Return the line containing "Build this scene", the line containing "vs.exposure = 0.42", and every line between them, exactly as they stand. Output nothing else.
* START *
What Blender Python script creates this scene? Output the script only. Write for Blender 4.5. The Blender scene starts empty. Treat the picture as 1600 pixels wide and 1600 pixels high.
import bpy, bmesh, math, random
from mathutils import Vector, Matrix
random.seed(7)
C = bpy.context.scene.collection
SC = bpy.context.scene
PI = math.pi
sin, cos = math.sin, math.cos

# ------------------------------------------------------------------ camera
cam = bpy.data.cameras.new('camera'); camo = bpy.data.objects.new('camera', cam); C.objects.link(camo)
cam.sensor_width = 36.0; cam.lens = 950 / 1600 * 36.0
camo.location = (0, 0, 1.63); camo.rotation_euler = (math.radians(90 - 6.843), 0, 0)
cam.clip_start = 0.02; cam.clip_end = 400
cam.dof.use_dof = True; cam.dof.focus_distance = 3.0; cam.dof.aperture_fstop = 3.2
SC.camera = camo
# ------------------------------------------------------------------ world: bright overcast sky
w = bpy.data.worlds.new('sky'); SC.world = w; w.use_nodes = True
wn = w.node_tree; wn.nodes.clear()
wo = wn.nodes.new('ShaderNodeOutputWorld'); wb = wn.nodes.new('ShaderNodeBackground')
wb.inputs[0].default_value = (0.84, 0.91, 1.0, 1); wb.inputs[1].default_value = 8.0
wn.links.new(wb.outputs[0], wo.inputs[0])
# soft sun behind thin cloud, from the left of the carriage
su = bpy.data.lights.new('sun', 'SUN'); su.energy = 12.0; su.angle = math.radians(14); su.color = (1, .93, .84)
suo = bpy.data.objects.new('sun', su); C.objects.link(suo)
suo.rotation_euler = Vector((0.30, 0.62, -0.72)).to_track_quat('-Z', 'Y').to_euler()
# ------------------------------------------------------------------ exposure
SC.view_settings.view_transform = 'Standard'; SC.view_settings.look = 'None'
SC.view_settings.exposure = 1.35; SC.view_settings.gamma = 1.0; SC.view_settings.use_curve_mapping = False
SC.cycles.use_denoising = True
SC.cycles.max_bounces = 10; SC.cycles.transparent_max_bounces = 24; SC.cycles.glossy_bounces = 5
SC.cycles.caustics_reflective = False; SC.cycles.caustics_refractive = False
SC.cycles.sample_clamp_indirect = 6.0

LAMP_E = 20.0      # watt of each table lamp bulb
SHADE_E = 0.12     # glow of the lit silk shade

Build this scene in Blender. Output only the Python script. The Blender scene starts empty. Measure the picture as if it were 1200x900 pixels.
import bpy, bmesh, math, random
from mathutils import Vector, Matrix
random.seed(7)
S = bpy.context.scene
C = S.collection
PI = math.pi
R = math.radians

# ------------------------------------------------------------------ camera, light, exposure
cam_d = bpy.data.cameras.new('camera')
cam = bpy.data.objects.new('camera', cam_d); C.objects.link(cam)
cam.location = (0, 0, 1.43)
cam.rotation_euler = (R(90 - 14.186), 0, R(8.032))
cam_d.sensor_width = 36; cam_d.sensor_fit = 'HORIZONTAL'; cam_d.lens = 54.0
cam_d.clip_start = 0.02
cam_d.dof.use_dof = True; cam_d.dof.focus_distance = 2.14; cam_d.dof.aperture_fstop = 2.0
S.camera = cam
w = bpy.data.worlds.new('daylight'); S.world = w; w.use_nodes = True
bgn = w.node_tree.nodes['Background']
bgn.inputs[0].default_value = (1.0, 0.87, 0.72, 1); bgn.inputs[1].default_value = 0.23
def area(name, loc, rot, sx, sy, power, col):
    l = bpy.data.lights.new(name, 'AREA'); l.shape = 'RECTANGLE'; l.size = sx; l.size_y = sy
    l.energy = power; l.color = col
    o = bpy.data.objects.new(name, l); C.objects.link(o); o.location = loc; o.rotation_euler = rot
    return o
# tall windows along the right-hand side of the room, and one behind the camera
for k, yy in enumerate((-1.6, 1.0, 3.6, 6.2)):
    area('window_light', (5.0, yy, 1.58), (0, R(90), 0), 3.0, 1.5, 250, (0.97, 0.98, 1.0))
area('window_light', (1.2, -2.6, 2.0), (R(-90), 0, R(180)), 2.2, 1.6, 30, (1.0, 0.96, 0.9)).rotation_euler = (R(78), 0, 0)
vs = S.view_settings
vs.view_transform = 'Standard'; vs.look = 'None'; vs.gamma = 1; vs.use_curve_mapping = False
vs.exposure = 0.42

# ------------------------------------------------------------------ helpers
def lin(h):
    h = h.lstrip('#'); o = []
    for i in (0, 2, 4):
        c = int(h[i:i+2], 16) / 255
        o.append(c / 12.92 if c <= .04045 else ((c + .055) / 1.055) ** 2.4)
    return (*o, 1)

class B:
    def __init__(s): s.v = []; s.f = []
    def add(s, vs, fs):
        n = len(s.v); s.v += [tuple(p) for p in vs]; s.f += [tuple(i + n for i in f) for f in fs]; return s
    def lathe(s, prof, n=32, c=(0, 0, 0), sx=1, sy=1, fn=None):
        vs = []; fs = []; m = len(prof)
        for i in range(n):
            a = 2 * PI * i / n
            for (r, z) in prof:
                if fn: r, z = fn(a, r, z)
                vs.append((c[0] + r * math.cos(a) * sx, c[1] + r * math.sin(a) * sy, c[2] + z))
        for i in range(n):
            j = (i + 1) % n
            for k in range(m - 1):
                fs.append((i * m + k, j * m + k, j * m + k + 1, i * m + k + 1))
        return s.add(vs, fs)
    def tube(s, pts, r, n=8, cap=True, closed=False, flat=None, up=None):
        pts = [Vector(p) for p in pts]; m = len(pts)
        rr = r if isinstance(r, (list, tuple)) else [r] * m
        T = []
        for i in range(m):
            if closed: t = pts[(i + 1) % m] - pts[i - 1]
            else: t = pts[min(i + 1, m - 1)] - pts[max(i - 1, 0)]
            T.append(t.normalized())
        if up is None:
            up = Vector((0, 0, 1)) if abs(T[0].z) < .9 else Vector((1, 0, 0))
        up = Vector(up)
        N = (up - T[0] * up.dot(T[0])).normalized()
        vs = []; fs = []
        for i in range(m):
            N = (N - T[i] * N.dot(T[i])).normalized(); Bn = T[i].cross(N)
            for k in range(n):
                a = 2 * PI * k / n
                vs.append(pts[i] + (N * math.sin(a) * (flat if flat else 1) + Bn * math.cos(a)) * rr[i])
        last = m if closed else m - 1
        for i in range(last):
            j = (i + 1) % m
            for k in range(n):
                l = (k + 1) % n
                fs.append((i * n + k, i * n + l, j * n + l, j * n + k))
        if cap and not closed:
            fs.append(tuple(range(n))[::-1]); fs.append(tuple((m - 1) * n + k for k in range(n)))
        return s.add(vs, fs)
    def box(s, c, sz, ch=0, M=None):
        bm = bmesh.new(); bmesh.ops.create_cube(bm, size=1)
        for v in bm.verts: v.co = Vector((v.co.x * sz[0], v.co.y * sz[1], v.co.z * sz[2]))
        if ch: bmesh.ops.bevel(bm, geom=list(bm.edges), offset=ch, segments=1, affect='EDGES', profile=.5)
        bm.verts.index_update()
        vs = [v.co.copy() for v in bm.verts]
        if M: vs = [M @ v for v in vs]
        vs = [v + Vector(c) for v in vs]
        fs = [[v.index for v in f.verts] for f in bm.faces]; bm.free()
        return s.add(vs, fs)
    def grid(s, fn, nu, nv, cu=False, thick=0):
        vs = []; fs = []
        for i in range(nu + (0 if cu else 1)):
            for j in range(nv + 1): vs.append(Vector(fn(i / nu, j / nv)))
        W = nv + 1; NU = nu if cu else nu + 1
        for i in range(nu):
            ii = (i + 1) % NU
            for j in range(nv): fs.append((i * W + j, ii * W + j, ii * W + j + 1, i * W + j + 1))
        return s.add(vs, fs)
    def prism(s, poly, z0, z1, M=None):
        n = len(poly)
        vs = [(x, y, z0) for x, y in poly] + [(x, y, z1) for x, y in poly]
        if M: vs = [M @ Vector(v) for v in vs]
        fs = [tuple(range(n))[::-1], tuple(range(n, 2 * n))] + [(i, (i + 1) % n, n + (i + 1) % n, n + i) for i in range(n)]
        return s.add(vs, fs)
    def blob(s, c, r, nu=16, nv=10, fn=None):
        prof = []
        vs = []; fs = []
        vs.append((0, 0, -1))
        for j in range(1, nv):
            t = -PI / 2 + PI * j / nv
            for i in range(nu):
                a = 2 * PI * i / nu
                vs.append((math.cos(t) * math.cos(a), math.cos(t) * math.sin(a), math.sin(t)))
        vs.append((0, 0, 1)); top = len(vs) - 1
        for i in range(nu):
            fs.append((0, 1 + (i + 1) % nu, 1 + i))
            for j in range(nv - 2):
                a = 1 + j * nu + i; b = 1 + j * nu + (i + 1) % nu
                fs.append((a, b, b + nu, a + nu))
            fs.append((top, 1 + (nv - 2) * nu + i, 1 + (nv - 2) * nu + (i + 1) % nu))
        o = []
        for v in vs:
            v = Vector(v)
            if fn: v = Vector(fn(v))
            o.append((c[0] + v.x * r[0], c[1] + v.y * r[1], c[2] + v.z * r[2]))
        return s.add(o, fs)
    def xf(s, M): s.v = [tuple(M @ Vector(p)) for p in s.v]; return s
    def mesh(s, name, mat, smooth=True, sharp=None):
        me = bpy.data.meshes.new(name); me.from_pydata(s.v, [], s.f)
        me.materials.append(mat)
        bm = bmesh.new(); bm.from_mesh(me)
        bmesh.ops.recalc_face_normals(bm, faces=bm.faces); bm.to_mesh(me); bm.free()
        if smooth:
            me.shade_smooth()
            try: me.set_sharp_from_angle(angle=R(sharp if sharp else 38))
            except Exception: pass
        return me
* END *
» RESPONSE TO THIS EXERCISE:
Build this scene in Blender. Output only the Python script. The Blender scene starts empty. Measure the picture as if it were 1200x900 pixels.
import bpy, bmesh, math, random
from mathutils import Vector, Matrix
random.seed(7)
S = bpy.context.scene
C = S.collection
PI = math.pi
R = math.radians

# ------------------------------------------------------------------ camera, light, exposure
cam_d = bpy.data.cameras.new('camera')
cam = bpy.data.objects.new('camera', cam_d); C.objects.link(cam)
cam.location = (0, 0, 1.43)
cam.rotation_euler = (R(90 - 14.186), 0, R(8.032))
cam_d.sensor_width = 36; cam_d.sensor_fit = 'HORIZONTAL'; cam_d.lens = 54.0
cam_d.clip_start = 0.02
cam_d.dof.use_dof = True; cam_d.dof.focus_distance = 2.14; cam_d.dof.aperture_fstop = 2.0
S.camera = cam
w = bpy.data.worlds.new('daylight'); S.world = w; w.use_nodes = True
bgn = w.node_tree.nodes['Background']
bgn.inputs[0].default_value = (1.0, 0.87, 0.72, 1); bgn.inputs[1].default_value = 0.23
def area(name, loc, rot, sx, sy, power, col):
    l = bpy.data.lights.new(name, 'AREA'); l.shape = 'RECTANGLE'; l.size = sx; l.size_y = sy
    l.energy = power; l.color = col
    o = bpy.data.objects.new(name, l); C.objects.link(o); o.location = loc; o.rotation_euler = rot
    return o
# tall windows along the right-hand side of the room, and one behind the camera
for k, yy in enumerate((-1.6, 1.0, 3.6, 6.2)):
    area('window_light', (5.0, yy, 1.58), (0, R(90), 0), 3.0, 1.5, 250, (0.97, 0.98, 1.0))
area('window_light', (1.2, -2.6, 2.0), (R(-90), 0, R(180)), 2.2, 1.6, 30, (1.0, 0.96, 0.9)).rotation_euler = (R(78), 0, 0)
vs = S.view_settings
vs.view_transform = 'Standard'; vs.look = 'None'; vs.gamma = 1; vs.use_curve_mapping = False
vs.exposure = 0.42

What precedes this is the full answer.